** START OF DATA PROVIDED **

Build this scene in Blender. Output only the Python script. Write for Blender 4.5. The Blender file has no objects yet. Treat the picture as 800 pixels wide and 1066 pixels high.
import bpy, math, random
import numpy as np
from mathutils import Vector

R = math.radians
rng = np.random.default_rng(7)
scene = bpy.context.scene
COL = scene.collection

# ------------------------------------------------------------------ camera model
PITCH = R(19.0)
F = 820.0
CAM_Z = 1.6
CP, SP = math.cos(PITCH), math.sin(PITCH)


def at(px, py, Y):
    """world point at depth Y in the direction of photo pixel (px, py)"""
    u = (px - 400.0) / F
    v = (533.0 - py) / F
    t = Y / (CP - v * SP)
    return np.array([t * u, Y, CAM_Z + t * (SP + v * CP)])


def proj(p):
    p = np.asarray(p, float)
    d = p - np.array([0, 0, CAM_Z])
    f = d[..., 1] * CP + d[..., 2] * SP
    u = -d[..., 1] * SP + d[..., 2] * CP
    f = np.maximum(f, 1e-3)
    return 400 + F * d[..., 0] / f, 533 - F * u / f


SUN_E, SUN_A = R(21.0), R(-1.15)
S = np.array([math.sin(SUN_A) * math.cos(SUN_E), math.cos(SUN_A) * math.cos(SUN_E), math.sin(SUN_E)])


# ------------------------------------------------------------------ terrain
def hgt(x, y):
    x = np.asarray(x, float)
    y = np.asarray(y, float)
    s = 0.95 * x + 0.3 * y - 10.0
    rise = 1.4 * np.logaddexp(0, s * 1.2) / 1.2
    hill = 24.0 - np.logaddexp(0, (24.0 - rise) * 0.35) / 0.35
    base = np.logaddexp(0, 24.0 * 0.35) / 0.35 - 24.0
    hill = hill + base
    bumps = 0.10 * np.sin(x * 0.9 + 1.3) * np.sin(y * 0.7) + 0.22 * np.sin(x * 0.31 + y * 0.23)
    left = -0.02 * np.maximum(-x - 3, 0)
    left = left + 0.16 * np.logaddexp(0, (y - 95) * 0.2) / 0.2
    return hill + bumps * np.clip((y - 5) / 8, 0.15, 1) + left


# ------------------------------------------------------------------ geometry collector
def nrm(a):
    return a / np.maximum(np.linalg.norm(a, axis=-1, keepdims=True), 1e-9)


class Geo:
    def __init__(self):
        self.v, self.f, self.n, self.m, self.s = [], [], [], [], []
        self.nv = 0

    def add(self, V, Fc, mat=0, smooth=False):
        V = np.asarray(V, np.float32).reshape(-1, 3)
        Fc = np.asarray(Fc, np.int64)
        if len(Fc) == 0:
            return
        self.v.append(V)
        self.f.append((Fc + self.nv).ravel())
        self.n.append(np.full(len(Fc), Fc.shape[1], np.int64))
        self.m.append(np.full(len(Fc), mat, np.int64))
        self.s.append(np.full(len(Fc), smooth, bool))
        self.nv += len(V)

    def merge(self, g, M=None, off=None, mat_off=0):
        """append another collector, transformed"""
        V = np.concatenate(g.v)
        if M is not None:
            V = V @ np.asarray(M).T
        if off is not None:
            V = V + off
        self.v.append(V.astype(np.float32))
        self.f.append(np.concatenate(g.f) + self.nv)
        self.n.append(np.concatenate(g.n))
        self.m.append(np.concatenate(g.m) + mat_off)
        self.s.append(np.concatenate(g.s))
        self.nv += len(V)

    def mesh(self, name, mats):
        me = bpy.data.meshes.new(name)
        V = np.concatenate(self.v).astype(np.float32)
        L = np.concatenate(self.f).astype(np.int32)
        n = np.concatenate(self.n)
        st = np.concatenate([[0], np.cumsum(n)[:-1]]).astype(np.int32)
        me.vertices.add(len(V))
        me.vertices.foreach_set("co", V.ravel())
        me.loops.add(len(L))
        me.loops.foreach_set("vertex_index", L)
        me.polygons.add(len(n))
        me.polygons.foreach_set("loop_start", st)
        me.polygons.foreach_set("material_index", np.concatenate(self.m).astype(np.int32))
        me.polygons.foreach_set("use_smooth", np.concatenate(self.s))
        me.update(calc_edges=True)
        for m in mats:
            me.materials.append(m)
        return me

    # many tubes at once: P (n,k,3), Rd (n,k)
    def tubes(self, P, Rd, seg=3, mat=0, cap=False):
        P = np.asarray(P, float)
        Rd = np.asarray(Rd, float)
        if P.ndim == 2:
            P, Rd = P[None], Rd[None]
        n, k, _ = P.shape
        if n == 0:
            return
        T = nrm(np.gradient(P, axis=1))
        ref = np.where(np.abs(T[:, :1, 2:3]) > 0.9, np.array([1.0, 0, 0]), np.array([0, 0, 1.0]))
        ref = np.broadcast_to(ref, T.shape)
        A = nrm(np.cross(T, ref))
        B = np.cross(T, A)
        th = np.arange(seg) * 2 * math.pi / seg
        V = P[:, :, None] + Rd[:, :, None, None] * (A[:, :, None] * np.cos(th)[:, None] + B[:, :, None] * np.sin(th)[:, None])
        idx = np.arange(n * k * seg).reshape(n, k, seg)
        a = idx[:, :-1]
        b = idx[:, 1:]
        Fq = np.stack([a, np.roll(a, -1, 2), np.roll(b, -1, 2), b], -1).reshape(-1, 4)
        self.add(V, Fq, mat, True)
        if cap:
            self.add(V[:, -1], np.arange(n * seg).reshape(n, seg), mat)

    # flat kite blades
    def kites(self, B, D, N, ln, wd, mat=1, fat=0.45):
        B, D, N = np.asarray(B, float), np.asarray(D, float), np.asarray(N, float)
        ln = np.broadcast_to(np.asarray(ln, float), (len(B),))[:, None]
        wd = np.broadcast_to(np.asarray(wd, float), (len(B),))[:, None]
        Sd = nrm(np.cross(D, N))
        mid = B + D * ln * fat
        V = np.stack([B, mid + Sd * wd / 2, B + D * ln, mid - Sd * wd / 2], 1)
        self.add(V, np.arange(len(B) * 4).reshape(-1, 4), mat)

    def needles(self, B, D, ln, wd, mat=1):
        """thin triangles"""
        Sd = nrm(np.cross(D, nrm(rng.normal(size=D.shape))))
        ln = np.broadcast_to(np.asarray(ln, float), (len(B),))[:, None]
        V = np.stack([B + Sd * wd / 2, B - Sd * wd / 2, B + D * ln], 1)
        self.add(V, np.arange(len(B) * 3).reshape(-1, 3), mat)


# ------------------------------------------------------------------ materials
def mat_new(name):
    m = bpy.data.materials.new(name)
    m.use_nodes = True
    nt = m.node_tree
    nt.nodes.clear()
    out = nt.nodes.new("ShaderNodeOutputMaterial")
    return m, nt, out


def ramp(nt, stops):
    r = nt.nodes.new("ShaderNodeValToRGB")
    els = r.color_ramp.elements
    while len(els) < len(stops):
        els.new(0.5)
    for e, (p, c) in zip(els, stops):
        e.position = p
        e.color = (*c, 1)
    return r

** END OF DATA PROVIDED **

### DIRECTIVE
Starting at the first line of the data above, please restate word for word every line up to and including the one that holds "return np.array([t *", and add nothing else.

### REPLY TO THE TASK
Build this scene in Blender. Output only the Python script. Write for Blender 4.5. The Blender file has no objects yet. Treat the picture as 800 pixels wide and 1066 pixels high.
import bpy, math, random
import numpy as np
from mathutils import Vector

R = math.radians
rng = np.random.default_rng(7)
scene = bpy.context.scene
COL = scene.collection

# ------------------------------------------------------------------ camera model
PITCH = R(19.0)
F = 820.0
CAM_Z = 1.6
CP, SP = math.cos(PITCH), math.sin(PITCH)


def at(px, py, Y):
    """world point at depth Y in the direction of photo pixel (px, py)"""
    u = (px - 400.0) / F
    v = (533.0 - py) / F
    t = Y / (CP - v * SP)
    return np.array([t * u, Y, CAM_Z + t * (SP + v * CP)])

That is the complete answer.